What this task involves - Omit every picture, and retype the lines that run from the beginning of the data below through the line containing "scene.camera = camo", inclusive.
-- start of Data extract --
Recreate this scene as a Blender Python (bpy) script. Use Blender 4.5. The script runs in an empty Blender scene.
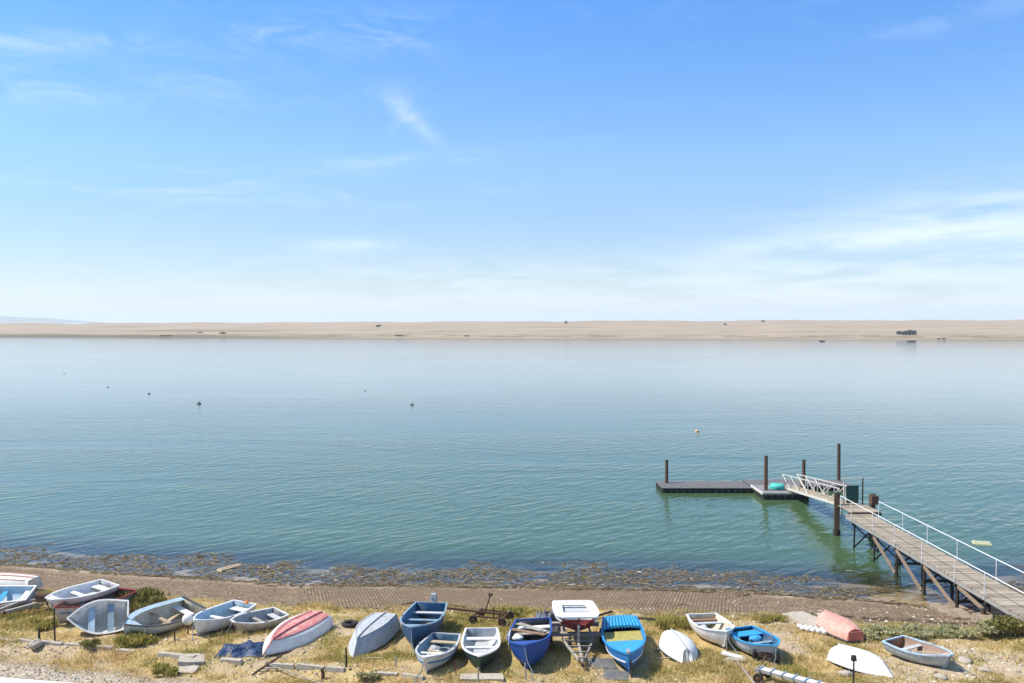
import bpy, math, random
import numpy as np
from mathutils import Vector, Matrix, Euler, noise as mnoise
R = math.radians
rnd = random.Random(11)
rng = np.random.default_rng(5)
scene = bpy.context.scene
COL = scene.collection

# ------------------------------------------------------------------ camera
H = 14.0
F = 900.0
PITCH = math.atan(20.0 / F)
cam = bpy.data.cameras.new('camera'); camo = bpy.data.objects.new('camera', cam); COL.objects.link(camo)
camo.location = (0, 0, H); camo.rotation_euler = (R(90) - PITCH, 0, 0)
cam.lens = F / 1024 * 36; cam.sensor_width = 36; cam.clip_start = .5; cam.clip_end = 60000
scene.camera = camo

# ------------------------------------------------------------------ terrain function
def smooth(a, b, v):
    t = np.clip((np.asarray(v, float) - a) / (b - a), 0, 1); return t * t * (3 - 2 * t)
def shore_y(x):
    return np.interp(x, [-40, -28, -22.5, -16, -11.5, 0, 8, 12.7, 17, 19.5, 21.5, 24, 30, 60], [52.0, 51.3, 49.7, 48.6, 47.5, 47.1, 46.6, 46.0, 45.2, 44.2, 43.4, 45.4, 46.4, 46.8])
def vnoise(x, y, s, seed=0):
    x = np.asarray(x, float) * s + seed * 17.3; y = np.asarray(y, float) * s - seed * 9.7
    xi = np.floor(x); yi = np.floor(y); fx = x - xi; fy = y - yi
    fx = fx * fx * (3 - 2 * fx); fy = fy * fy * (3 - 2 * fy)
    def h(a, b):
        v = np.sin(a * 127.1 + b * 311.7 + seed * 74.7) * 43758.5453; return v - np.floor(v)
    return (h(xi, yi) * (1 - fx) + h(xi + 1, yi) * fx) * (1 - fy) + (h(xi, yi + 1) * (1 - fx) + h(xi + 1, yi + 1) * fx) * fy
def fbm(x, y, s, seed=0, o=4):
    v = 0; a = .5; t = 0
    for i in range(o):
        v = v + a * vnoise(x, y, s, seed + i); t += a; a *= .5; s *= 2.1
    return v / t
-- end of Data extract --
Finished answer -
Recreate this scene as a Blender Python (bpy) script. Use Blender 4.5. The script runs in an empty Blender scene.
import bpy, math, random
import numpy as np
from mathutils import Vector, Matrix, Euler, noise as mnoise
R = math.radians
rnd = random.Random(11)
rng = np.random.default_rng(5)
scene = bpy.context.scene
COL = scene.collection

# ------------------------------------------------------------------ camera
H = 14.0
F = 900.0
PITCH = math.atan(20.0 / F)
cam = bpy.data.cameras.new('camera'); camo = bpy.data.objects.new('camera', cam); COL.objects.link(camo)
camo.location = (0, 0, H); camo.rotation_euler = (R(90) - PITCH, 0, 0)
cam.lens = F / 1024 * 36; cam.sensor_width = 36; cam.clip_start = .5; cam.clip_end = 60000
scene.camera = camo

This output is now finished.